- **Exercise brief**:
Hand back each line, unchanged, from the top down to the line where "s = MB(); n = 40; vs = []" sits.

- **Task inputs**:
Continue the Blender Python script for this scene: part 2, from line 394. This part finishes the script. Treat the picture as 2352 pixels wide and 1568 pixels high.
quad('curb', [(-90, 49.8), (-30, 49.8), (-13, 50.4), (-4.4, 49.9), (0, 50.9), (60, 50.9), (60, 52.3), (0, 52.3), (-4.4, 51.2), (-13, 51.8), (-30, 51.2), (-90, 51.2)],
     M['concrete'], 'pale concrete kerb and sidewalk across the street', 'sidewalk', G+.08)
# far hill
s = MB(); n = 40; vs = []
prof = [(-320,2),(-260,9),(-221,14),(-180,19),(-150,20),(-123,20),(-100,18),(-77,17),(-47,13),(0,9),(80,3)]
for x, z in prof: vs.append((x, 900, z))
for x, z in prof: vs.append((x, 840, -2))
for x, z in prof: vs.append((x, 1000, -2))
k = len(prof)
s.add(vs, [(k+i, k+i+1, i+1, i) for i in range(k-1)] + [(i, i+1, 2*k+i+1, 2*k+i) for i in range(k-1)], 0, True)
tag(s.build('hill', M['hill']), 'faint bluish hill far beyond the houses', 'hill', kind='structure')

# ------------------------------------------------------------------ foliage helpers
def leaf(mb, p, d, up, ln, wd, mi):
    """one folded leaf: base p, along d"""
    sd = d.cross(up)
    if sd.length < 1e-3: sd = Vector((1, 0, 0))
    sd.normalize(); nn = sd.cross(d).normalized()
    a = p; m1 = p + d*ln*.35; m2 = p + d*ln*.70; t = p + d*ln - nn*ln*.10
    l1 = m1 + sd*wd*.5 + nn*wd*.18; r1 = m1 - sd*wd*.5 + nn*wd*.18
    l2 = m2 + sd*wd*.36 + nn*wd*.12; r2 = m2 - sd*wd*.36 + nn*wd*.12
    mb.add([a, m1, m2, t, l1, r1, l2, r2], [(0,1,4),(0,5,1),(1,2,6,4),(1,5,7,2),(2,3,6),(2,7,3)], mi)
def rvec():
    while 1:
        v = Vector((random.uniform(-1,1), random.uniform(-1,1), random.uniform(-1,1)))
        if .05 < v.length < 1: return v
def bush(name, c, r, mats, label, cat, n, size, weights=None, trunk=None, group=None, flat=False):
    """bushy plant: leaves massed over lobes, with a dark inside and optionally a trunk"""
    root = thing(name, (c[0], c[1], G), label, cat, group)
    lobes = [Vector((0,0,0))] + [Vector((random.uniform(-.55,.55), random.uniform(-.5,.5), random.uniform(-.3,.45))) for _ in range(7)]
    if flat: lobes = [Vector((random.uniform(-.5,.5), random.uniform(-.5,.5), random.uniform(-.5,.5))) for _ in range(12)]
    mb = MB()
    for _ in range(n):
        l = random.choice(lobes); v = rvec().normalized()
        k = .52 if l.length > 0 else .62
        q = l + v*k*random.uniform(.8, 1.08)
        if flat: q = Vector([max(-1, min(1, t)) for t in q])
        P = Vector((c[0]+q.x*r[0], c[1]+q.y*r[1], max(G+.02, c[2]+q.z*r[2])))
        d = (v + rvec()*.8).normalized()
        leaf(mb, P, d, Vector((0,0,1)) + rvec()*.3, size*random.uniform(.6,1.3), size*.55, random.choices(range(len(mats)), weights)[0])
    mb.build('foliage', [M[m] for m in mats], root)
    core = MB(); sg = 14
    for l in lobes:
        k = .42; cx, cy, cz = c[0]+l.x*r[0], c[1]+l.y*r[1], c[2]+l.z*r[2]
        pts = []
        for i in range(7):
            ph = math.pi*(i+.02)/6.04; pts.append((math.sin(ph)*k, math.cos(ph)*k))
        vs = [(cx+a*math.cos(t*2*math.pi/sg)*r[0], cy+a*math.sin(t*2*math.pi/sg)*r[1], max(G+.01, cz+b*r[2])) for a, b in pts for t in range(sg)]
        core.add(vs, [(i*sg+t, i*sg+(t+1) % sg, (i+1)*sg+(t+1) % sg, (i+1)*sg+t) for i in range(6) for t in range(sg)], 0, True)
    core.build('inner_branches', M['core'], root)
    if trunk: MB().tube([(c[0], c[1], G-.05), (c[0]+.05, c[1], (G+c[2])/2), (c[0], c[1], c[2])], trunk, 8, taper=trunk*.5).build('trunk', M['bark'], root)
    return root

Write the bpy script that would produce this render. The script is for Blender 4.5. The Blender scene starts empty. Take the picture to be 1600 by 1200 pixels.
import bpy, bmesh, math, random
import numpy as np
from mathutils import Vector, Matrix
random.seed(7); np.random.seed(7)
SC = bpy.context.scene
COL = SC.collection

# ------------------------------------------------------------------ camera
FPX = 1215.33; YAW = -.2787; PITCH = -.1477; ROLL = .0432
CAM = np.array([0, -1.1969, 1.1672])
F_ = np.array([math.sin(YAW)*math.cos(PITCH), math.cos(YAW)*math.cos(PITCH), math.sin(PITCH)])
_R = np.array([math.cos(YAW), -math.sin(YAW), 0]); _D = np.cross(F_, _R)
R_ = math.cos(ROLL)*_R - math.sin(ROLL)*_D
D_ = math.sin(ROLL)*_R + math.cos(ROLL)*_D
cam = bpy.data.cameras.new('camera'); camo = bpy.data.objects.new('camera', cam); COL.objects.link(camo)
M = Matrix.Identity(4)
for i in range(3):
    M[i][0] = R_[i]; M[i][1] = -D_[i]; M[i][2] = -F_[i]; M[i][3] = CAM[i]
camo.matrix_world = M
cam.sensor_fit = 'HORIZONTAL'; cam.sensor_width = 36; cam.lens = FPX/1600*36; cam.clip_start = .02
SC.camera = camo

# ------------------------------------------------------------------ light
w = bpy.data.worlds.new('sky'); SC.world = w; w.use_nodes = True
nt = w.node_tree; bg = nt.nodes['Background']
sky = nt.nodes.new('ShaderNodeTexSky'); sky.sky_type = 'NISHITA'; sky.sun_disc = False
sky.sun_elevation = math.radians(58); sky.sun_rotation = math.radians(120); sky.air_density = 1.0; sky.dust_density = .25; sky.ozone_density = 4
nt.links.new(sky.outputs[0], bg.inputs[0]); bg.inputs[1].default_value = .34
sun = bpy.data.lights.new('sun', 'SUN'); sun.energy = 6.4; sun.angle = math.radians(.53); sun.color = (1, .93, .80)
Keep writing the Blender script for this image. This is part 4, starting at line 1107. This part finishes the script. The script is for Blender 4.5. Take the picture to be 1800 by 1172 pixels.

- **Solution**:
Continue the Blender Python script for this scene: part 2, from line 394. This part finishes the script. Treat the picture as 2352 pixels wide and 1568 pixels high.
quad('curb', [(-90, 49.8), (-30, 49.8), (-13, 50.4), (-4.4, 49.9), (0, 50.9), (60, 50.9), (60, 52.3), (0, 52.3), (-4.4, 51.2), (-13, 51.8), (-30, 51.2), (-90, 51.2)],
     M['concrete'], 'pale concrete kerb and sidewalk across the street', 'sidewalk', G+.08)
# far hill
s = MB(); n = 40; vs = []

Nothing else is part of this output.